TEL AVIV, KOMPAS.com – Perdana Menteri Israel Benjamin Netanyahu menyatakan serangan baru ke Gaza akan dimulai dalam waktu dekat.
Ia berharap operasi tersebut dapat diselesaikan dengan cepat di tengah desakan baru dari Dewan Keamanan PBB untuk mengakhiri penderitaan di wilayah Palestina tersebut.
Pernyataan ini disampaikan Netanyahu pada Minggu (10/8/2025), dua hari setelah kabinet keamanan Israel menyetujui rencana yang menuai kritik untuk merebut Kota Gaza.
Baca juga: Tentara Israel Bunuh Diri 2 Hari Sebelum Kembali Bertugas di Gaza
Menurutnya, langkah tersebut tidak bisa dihindari demi mengalahkan Hamas dan membebaskan para sandera warga Israel.
Kota Gaza, pusat terpadat di wilayah tersebut, dilaporkan mengalami peningkatan serangan udara pada Minggu malam.

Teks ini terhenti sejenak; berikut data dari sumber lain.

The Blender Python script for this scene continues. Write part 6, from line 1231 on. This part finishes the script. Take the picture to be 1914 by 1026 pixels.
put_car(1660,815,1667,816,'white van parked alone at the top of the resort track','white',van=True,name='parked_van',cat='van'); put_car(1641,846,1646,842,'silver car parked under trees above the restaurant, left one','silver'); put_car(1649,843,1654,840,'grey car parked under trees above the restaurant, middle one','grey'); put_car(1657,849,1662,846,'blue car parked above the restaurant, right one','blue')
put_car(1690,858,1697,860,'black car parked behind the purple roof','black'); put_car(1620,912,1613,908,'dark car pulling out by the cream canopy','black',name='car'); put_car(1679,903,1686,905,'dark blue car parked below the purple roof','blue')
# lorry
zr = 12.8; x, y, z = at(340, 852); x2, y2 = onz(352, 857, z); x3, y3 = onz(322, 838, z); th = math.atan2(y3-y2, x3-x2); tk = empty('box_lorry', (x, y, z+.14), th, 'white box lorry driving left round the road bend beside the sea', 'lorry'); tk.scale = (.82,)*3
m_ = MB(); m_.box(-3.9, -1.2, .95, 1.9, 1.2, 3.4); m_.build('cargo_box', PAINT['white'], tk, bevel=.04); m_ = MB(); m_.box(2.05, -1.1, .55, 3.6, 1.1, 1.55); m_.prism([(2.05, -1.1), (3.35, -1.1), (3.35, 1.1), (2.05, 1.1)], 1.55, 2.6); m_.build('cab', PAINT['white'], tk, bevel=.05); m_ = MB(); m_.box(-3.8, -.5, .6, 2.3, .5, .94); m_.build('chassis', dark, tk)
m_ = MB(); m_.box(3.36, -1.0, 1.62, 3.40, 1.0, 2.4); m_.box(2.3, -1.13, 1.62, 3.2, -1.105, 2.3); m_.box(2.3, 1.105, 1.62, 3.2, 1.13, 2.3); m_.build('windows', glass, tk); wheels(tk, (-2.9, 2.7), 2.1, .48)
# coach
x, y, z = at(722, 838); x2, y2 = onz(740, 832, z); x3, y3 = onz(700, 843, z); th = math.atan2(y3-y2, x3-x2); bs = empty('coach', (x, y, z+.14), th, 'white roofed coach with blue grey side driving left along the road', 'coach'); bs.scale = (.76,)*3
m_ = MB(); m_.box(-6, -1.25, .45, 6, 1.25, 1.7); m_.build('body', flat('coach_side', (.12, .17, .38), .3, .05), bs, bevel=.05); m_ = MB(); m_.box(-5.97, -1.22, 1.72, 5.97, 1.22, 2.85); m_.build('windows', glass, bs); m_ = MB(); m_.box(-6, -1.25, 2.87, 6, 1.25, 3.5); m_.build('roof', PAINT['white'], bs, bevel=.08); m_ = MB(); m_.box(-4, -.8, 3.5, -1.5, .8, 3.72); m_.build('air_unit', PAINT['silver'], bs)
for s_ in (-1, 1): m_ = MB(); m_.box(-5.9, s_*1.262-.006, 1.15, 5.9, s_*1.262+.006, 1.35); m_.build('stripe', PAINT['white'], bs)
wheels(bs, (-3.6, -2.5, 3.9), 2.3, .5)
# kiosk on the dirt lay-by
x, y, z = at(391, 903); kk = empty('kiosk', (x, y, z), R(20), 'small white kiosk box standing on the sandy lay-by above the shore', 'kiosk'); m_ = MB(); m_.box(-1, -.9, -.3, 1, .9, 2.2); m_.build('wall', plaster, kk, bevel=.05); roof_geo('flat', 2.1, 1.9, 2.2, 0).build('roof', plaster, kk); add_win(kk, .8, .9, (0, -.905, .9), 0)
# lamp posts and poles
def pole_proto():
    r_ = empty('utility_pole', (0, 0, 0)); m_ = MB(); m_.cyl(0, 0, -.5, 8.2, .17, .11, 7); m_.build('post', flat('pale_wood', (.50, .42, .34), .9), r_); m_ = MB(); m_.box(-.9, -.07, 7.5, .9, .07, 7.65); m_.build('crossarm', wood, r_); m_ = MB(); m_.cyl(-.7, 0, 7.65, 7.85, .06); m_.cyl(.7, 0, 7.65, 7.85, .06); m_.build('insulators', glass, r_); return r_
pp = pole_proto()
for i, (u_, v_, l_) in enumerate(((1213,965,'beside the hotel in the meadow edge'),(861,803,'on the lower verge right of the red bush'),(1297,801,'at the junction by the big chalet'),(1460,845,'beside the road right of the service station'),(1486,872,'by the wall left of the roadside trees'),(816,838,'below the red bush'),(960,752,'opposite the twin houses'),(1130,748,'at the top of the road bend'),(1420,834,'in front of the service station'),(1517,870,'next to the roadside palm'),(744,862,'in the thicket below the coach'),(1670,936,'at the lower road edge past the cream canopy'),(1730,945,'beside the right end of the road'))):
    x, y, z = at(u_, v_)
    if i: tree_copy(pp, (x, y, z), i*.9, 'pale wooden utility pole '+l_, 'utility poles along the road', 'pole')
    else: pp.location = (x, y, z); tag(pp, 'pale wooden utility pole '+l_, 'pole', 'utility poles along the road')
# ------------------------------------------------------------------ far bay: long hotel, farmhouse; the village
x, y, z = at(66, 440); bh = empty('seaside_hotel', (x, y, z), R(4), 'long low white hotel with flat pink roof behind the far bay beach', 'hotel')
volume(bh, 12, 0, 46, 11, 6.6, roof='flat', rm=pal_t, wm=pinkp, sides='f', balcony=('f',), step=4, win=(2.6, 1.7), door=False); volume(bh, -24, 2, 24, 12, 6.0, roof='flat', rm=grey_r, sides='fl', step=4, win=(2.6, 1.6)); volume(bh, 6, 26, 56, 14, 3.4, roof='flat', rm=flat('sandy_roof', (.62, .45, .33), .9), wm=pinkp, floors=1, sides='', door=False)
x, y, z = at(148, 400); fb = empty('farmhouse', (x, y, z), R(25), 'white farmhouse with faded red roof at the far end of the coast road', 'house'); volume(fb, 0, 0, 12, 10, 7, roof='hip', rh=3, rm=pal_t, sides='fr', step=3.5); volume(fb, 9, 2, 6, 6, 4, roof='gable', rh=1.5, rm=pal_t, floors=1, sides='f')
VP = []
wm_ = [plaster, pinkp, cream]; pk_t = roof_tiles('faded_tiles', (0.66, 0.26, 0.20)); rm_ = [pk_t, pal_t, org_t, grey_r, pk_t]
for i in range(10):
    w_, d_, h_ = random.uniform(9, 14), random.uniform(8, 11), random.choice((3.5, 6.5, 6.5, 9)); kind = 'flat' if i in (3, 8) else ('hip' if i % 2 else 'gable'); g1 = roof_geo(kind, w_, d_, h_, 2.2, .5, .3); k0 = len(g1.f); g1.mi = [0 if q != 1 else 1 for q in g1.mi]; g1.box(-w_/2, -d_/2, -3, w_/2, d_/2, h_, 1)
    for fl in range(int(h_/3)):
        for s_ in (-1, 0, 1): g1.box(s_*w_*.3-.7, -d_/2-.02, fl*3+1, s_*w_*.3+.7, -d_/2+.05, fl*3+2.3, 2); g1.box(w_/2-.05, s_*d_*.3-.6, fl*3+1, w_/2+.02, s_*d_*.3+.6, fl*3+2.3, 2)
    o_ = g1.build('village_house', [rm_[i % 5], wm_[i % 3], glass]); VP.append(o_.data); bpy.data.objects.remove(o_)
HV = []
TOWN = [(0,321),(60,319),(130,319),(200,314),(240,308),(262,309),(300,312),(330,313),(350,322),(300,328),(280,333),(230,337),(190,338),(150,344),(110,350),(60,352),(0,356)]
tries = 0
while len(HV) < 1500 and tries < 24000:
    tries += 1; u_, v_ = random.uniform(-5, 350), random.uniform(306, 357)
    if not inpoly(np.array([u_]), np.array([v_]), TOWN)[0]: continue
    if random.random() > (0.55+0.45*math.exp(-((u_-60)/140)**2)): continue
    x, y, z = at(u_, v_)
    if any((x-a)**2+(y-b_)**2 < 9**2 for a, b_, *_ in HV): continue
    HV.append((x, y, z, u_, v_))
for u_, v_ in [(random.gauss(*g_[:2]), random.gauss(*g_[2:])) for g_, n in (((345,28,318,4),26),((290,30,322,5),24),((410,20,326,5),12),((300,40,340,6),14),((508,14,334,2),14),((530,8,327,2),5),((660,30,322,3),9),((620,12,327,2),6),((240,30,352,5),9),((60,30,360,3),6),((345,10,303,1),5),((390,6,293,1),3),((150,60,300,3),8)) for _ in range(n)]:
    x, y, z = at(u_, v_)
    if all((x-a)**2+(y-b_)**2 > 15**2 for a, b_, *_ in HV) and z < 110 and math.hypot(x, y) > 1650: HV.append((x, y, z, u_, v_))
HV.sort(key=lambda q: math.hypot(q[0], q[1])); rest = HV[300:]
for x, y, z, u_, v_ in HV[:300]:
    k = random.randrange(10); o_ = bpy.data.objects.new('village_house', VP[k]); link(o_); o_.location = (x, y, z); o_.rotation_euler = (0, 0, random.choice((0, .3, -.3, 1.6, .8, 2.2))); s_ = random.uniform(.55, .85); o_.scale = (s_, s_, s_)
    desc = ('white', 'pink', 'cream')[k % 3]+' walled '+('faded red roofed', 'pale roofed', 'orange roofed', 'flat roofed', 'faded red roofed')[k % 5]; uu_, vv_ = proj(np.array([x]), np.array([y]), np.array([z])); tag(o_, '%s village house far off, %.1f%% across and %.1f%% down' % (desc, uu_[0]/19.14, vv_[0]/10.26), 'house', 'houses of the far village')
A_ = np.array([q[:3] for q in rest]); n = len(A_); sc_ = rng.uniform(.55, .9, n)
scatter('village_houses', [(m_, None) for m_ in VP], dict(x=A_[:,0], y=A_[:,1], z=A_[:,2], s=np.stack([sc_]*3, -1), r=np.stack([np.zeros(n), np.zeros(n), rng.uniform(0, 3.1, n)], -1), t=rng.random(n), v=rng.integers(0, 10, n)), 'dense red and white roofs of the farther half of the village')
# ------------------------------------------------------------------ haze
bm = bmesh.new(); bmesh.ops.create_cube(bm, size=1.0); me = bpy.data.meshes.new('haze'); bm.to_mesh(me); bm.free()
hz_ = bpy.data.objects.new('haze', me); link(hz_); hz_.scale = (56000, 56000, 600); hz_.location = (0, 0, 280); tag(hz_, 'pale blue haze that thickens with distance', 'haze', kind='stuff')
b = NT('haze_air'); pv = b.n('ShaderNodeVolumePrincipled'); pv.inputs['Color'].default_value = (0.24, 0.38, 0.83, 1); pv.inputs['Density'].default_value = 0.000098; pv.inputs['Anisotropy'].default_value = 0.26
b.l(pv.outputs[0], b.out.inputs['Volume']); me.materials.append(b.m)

Pejabat kesehatan di Rumah Sakit Shifa menyebut sedikitnya lima orang tewas akibat serangan terhadap sebuah toko roti lapis di lingkungan Sabra.
Media Palestina melaporkan sebuah rudal menghantam tenda jurnalis di dekat Rumah Sakit Shifa.
Kepala rumah sakit, Muhammad Abu Salamiyah, mengatakan kepada televisi Al Jazeera bahwa tujuh orang tewas, termasuk lima staf Al Jazeera yang terdiri dari jurnalis Anas Al Sharif, Mohammed Qreiqeh, tiga jurnalis foto, serta seorang sopir dan asisten.
Militer Israel mengeklaim Al Sharif adalah kepala sel Hamas yang menyamar sebagai jurnalis. Klaim itu disebut telah dikonfirmasi melalui intelijen dan dokumen yang ditemukan di Gaza.
Namun, Pelapor Khusus PBB Irene Khan sebelumnya menyatakan tuduhan tersebut tidak berdasar.
Netanyahu juga mengungkapkan telah berbicara dengan Presiden AS Donald Trump mengenai rencana Israel menguasai benteng terakhir Hamas di Gaza. Ia menyebut target serangan kali ini adalah dua benteng Hamas yang tersisa.
“Jadwal yang kami tetapkan cukup cepat. Pertama-tama, kami ingin membangun zona aman agar penduduk sipil Kota Gaza dapat pindah,” kata Netanyahu, dikutip dari Reuters pada Senin (11/8/2025).
Baca juga: Anak-anak Ini Galang Dana Bersihkan Pantai untuk Bantu Anak yang Kelaparan di Gaza
Kota Gaza, yang sebelum perang dua tahun lalu dihuni sekitar satu juta orang, direncanakan akan dipindahkan ke zona aman. Namun, warga Palestina mengatakan zona tersebut tidak melindungi mereka dari serangan Israel sebelumnya.
Sejumlah pejabat militer Israel menolak rencana pendudukan seluruh Jalur Gaza. Mereka memperingatkan langkah itu bisa membahayakan nyawa para sandera dan menyeret Israel ke perang gerilya berkepanjangan. Netanyahu menegaskan tujuannya bukan untuk menduduki Gaza.
“Kami menginginkan sabuk keamanan tepat di sebelah perbatasan kami, tetapi kami tidak ingin tinggal di Gaza. Itu bukan tujuan kami,” ujarnya.
Lima negara Eropa, yakni Denmark, Perancis, Yunani, Slovenia, dan Inggris menyatakan perluasan operasi militer Israel hanya akan memperburuk krisis kemanusiaan di Gaza.